While Book III of the Faerie Queene was magnificent, it’s fairly obvious that Spenser had lost control of the narrative. We moved from False Duessa to various damsels in distress. Duessa, who had figured so prominently in every other book, was absent from Book III. We see her immediately in Book IV.

Britomart has just rescued Aromet from Busirane’s Castle at the end of Book III. This narrative begins with them horseback. The danger is that Britomart is still dressed like a male knight with an (unwed) damsel riding along. This opens them to gossip, something Duessa and Ate will exploit.

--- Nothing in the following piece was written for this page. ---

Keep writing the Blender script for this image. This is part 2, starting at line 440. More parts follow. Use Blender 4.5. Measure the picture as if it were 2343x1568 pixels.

The Fay’s three sons challenge Campbell for the hand of his sister Canace (Canto III). In this Canto Campbell marries Cambice, following Canace’s mediation of the battle between Campbell and Triamond, the latter whom she weds. Spenser took an interesting scene from mythology on the fates and Triamond’s family. It seems the betrothals at the end of the canto, though, were quite forced. They are believable, to be sure, but some of the characters appear out of nowhere.

By the time of Canto 5, the ladies (and maybe some of the knights) are fighting for Florimell’s girdle (you need to think back to an early scene in Book 3). This girdle represents what virtue gives to chaste love (V.3.1).

Cantos 7 and 8 describe what happened to Aromet. Britomart was supposed to be watching her but fell asleep or something. In any case, Sir Scudamore tells the story of how he found her at the Temple of Venus. It’s interesting to note that the past few books have ended in some major Castle or Temple.

Remember Florimell? Probably not. Well, she’s back. The book ends with the marriage of the rivers. I’m not really sure what that was about.